Conclusion: Didier & Ben talk through a free translation of the final page of L'insurrection qui vient by Comité Invisible (Paris, La Fabrique éditions, 2007): On the metro, you no longer encounter the pall of embarassment which usually screens off the gestures of commuters. Unknowns talk to each other, they aren't sunk into themselves. Bigger crowds gather on the boulevards, discussing earnestly. Actions are being taken all over town. Another barracks has been ransacked and put to the torch. In a sudden flash of lucidity - realising the ghastly crimes committed by a system dedicated to profits - a manager has just shot dead a bunch of his colleagues. Wall posters go up containing the home addresses of all the police top brass and of all the prison officers, causing an unprecedented flight from posh housing: squatters' delight! We take the excess of our production to the old local grocery-cum-bar, and pick up what we need.
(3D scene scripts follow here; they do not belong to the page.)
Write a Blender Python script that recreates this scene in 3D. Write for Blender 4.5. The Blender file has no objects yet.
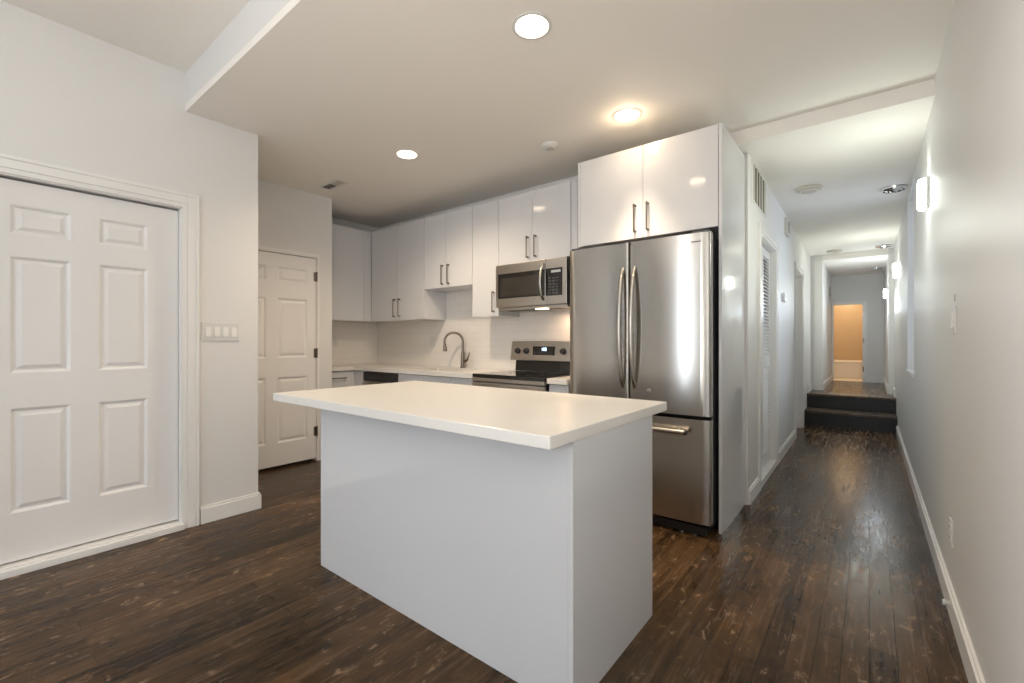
import bpy, bmesh, math, random
from mathutils import Vector, Matrix
random.seed(7)
PI = math.pi
S = bpy.context.scene
C = S.collection

# ------------------------------------------------------------------ camera
cam_d = bpy.data.cameras.new('camera'); cam = bpy.data.objects.new('camera', cam_d); C.objects.link(cam)
cam.location = (0, 0, 1.2021); cam.rotation_euler = (PI/2, 0, 0.6713)
cam_d.sensor_width = 36; cam_d.lens = 449.64/1024*36; cam_d.clip_start = 0.02; cam_d.clip_end = 200
S.camera = cam
# ------------------------------------------------------------------ world, daylight, exposure
W = bpy.data.worlds.new('World'); S.world = W; W.use_nodes = True
wn = W.node_tree.nodes; wl = W.node_tree.links
bg = wn['Background']; bg.inputs['Color'].default_value = (0.70, 0.82, 1.0, 1); bg.inputs['Strength'].default_value = 1.6
S.view_settings.view_transform = 'Standard'; S.view_settings.look = 'None'
S.view_settings.gamma = 1; S.view_settings.use_curve_mapping = False
S.view_settings.exposure = 0.38

def area(name, loc, rot, sx, sy, power, col):
    d = bpy.data.lights.new(name, 'AREA'); d.shape = 'RECTANGLE'; d.size = sx; d.size_y = sy
    d.energy = power; d.color = col
    o = bpy.data.objects.new(name, d); C.objects.link(o); o.location = loc; o.rotation_euler = rot
    return o
XL_ = -3.45
DAY = (0.80, 0.90, 1.0)
# daylight outside two unseen front windows (behind the camera), an added side one and the corridor window
for wx, ww, pw in ((-2.60, .17, 15), (-1.35, 1.1, 17)):
    area('window_daylight', (wx, -3.95, 1.50), (PI/2, 0, 0), ww, 2.5 if ww < .3 else 1.8, pw, DAY)
area('window_daylight', (XL_-.45, -2.35, 1.5), (PI/2, 0, math.radians(-55)), 1.3, 1.9, 150, DAY)  # daylight for the added side window, turned forward to brighten the right wall
# added fill light behind the camera, turned up towards the ceiling
area('bounce_light', (-.75, -1.2, 1.25), (math.radians(164), math.radians(18), 0), 1.2, 1.2, 34, (1, .93, .83))
area('window_daylight', (0.62, 5.35, 1.75), (0, PI/2, 0), 1.5, 0.8, 5, (0.78, 0.87, 1.0))

def lamp(name, kind, loc, power, col, radius=0.03, parent=None, **kw):
    d = bpy.data.lights.new(name, kind); d.energy = power; d.color = col; d.shadow_soft_size = radius
    for k, v in kw.items(): setattr(d, k, v)
    o = bpy.data.objects.new(name, d); C.objects.link(o); o.location = loc
    if parent: o.parent = parent; o.location = Vector(loc) - parent.location
    return o

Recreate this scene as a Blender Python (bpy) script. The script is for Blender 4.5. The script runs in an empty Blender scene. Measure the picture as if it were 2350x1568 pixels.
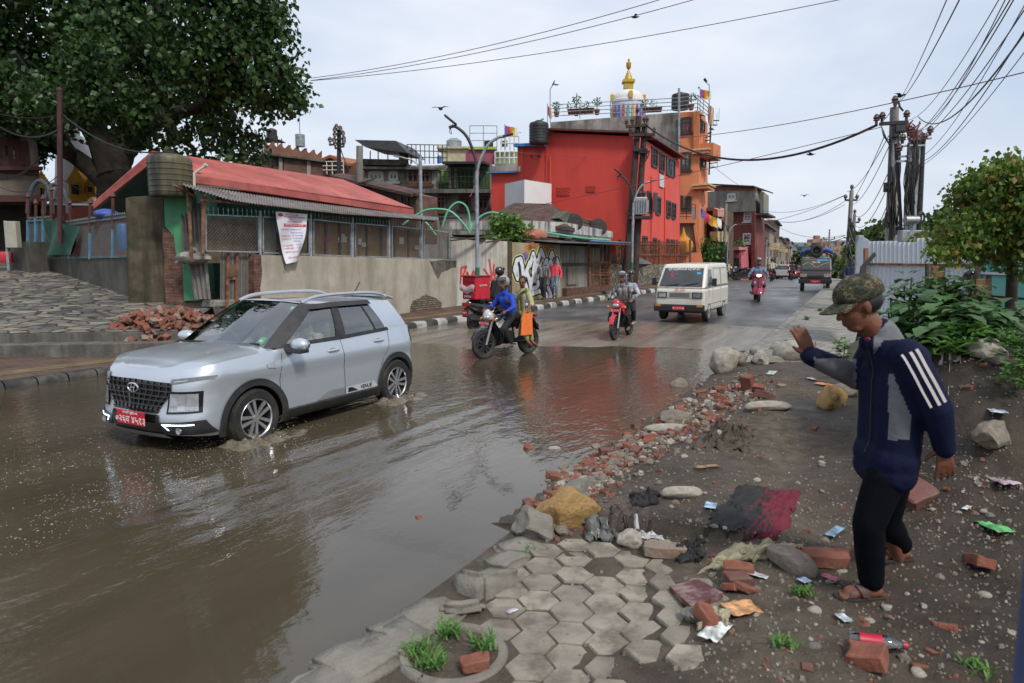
import bpy,bmesh,math,random
from mathutils import Vector as V,Matrix,noise as mn
R=math.radians
rnd=random.Random(11)
sc=bpy.context.scene
COL=sc.collection
# ---------------------------------------------------------------- camera, sky, sun, exposure
CH,FPX,CU,CV,HZ=2.05,1566.0,1174.5,784.0,595.0
TH=math.atan((CV-HZ)/FPX)
cd=bpy.data.cameras.new('camera');cam=bpy.data.objects.new('camera',cd);COL.objects.link(cam)
cam.location=(0,0,CH);cam.rotation_euler=(math.pi/2-TH,0,0)
cd.lens=24;cd.sensor_width=36;cd.clip_start=.05;cd.clip_end=20000
cd.dof.use_dof=True;cd.dof.focus_distance=11.0;cd.dof.aperture_fstop=3.2
sc.camera=cam
w=bpy.data.worlds.new('World');sc.world=w;w.use_nodes=True
def world():
 t=w.node_tree;n=t.nodes;L=t.links;bg=n['Background']
 sky=n.new('ShaderNodeTexSky');sky.sky_type='NISHITA';sky.sun_disc=False
 sky.sun_elevation=R(50);sky.sun_rotation=R(150);sky.air_density=1.3;sky.dust_density=2.5
 tc=n.new('ShaderNodeTexCoord');mp=n.new('ShaderNodeMapping');mp.inputs['Scale'].default_value=(1.6,1.6,4.2)
 nz=n.new('ShaderNodeTexNoise');nz.inputs['Scale'].default_value=1.5;nz.inputs['Detail'].default_value=6;nz.inputs['Roughness'].default_value=.5
 L.new(tc.outputs['Generated'],mp.inputs[0]);L.new(mp.outputs[0],nz.inputs[0])
 rp=n.new('ShaderNodeValToRGB');rp.color_ramp.elements[0].position=.36;rp.color_ramp.elements[0].color=(.72,)*3+(1,)
 rp.color_ramp.elements[1].position=.66;rp.color_ramp.elements[1].color=(.95,)*3+(1,)
 L.new(nz.outputs[0],rp.inputs[0])
 cl=n.new('ShaderNodeValToRGB');cl.color_ramp.elements[0].position=.3;cl.color_ramp.elements[0].color=(.64,.75,.94,1)
 cl.color_ramp.elements[1].position=.7;cl.color_ramp.elements[1].color=(.88,.91,.97,1)
 L.new(nz.outputs[0],cl.inputs[0])
 mul=n.new('ShaderNodeVectorMath');mul.operation='SCALE';mul.inputs['Scale'].default_value=9.4
 L.new(cl.outputs[0],mul.inputs[0])
 mx=n.new('ShaderNodeMixRGB');L.new(rp.outputs[0],mx.inputs[0]);L.new(sky.outputs[0],mx.inputs[1]);L.new(mul.outputs[0],mx.inputs[2])
 L.new(mx.outputs[0],bg.inputs[0]);bg.inputs[1].default_value=.1
world()
sd=bpy.data.lights.new('sun','SUN');sd.energy=2.4;sd.angle=R(10);sd.color=(1,.95,.87)
sun=bpy.data.objects.new('sun',sd);COL.objects.link(sun);sun.rotation_euler=(R(40),0,R(30))
sc.view_settings.view_transform='Standard';sc.view_settings.look='None'
sc.view_settings.exposure=0.18;sc.view_settings.gamma=1
sc.cycles.use_denoising=True;sc.cycles.max_bounces=8;sc.cycles.transparent_max_bounces=24
sc.cycles.caustics_reflective=False;sc.cycles.caustics_refractive=False;sc.cycles.sample_clamp_indirect=6
# ---------------------------------------------------------------- picture and street coordinates
cT,sT=math.cos(TH),math.sin(TH)
def ray(u,v):
 a=CV-v;d=FPX*cT+a*sT
 return V(((u-CU)/d,1.0,(a*cT-FPX*sT)/d))
def P(u,v,Y):return V((0,0,CH))+ray(u,v)*Y
def G(u,v,z=0.0):
 r=ray(u,v);return V((0,0,CH))+r*((z-CH)/r.z)
ANG=R(28)
RD=V((math.sin(ANG),math.cos(ANG),0));LD=V((-math.cos(ANG),math.sin(ANG),0));UP=V((0,0,1))
def SW(s,w,z=0.0):return V((RD.x*s+LD.x*w,RD.y*s+LD.y*w,z))
def sw(p):return (p[0]*RD.x+p[1]*RD.y,p[0]*LD.x+p[1]*LD.y)
class Pl:
 """a vertical plane through pt along horizontal direction d; on(u, v) meets the picture ray with it"""
 def __init__(s,pt,d):
  s.p=V((pt[0],pt[1],0));s.d=V((d[0],d[1],0)).normalized();s.n=V((s.d.y,-s.d.x,0))
  if s.n.dot(-s.p)<0:s.n=-s.n
 def __call__(s,u,v):
  r=ray(u,v);k=s.p.dot(s.n)/(r.x*s.n.x+r.y*s.n.y);return V((0,0,CH))+r*k
def lerp(a,b,t):return a+(b-a)*t
def ss(a,b,x):
 t=min(1,max(0,(x-a)/(b-a)));return t*t*(3-2*t)
def pw(x,tab):
 if x<=tab[0][0]:return tab[0][1]
 for (a,p),(b,q) in zip(tab,tab[1:]):
  if x<=b:return p+(q-p)*(x-a)/(b-a)
 return tab[-1][1]
def fbm(x,y,z=0.,o=4):
 a,f,s=.5,1.,0.
 for _ in range(o):s+=a*mn.noise(V((x*f,y*f,z*f)));a *= .5;f *= 2.03
 return s
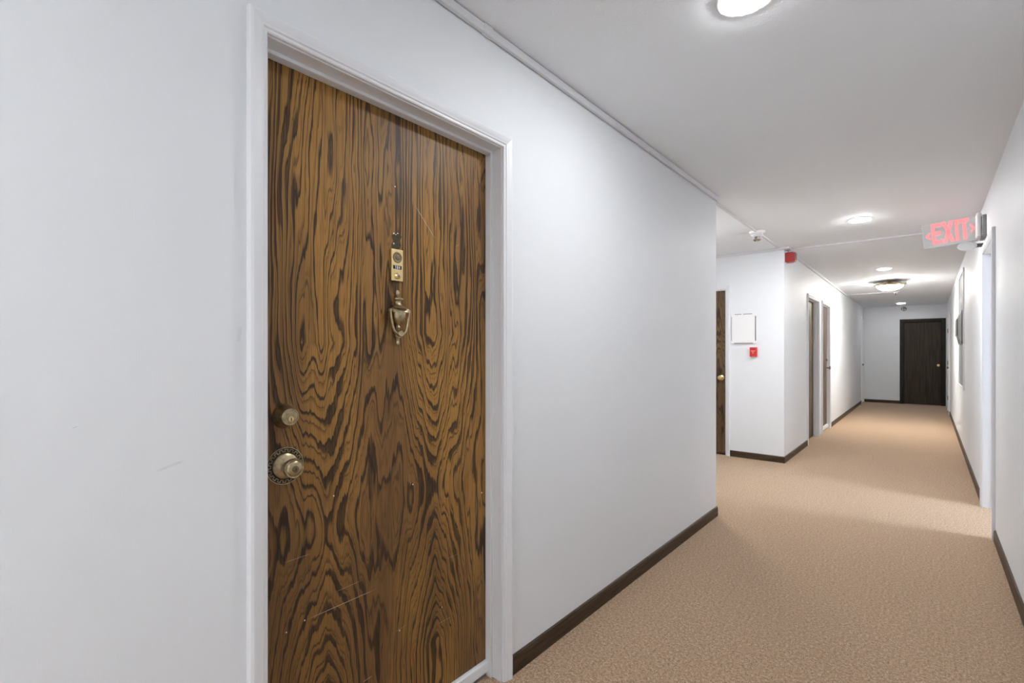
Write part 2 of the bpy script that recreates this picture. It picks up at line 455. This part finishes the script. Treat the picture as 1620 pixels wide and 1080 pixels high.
# the large oak door
SF = -0.075                       # slab face, measured from the wall face
PS = lambda a, z, d: P_left(a, z, d + SF)
scr = [((1.035, 1.7874), (1.1331, 1.6794), 0.0016, 0.8), ((1.2244, 1.6719), (1.2458, 1.6835), 0.0012, 0.4), ((0.6497, 0.5248), (0.8929, 0.5272), 0.0016, 0.6), ((0.5925, 0.7063), (0.674, 0.7076), 0.0012, 0.42), ((0.7415, 0.5701), (0.8375, 0.5732), 0.0011, 0.38), ((1.1794, 0.5256), (1.2436, 0.5276), 0.0011, 0.35), ((1.1389, 0.3073), (1.2118, 0.3065), 0.0013, 0.45), ((0.9549, 0.3587), (1.0085, 0.3629), 0.0012, 0.3), ((0.8353, 0.2563), (0.8736, 0.2585), 0.0016, 0.5)]
M['oak'] = oak('oak_veneer', [(0.715, 0.760, 24.0, 13.0), (1.133, 0.800, 30.0, 15.0)], scr, shift=-(LX + SF))
M['oak2'] = oak('oak_veneer_plain', [(-0.35, 1.2, 38.0, 7.0), (-0.95, 0.7, 42.0, 6.0)], gold0=(0.125, 0.080, 0.038), gold1=(0.21, 0.128, 0.056), shift=0.25)
M['oak3'] = oak('oak_veneer_shaded', [(7.0, 0.9, 36.0, 8.0), (7.55, 1.1, 38.0, 7.0), (8.1, 0.9, 36.0, 8.0)], gold0=(0.10, 0.070, 0.038), gold1=(0.17, 0.112, 0.056))  # golds darkened, weaker light on these doors painted into the veneer
d1 = leaf('door_1', P_left, (D1[0], D1[1], D1[2]), SF, 'oak', 'large dark-grained oak apartment door with brass hardware and knocker', z0=0.063)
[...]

We also go there to discuss the general situation and the parts needed in the mechanical workshop. The radio keeps insurgents informed of the recall of government forces. A rocket has just taken out the main wall of the Clairvaux prison. It's impossible to tell whether it's months or years since the "events" [les événements - according to Didier, this untranslatable word was used by the French media to avoid naming native resistance and revolution in Algeria; in May '68 - with a ironic twist Valentin Volosinov would've appreciated - it was used by occupiers and rioters to describe their own actions] started happening. The prime minister, with his appeals for calm, seems to be on his own.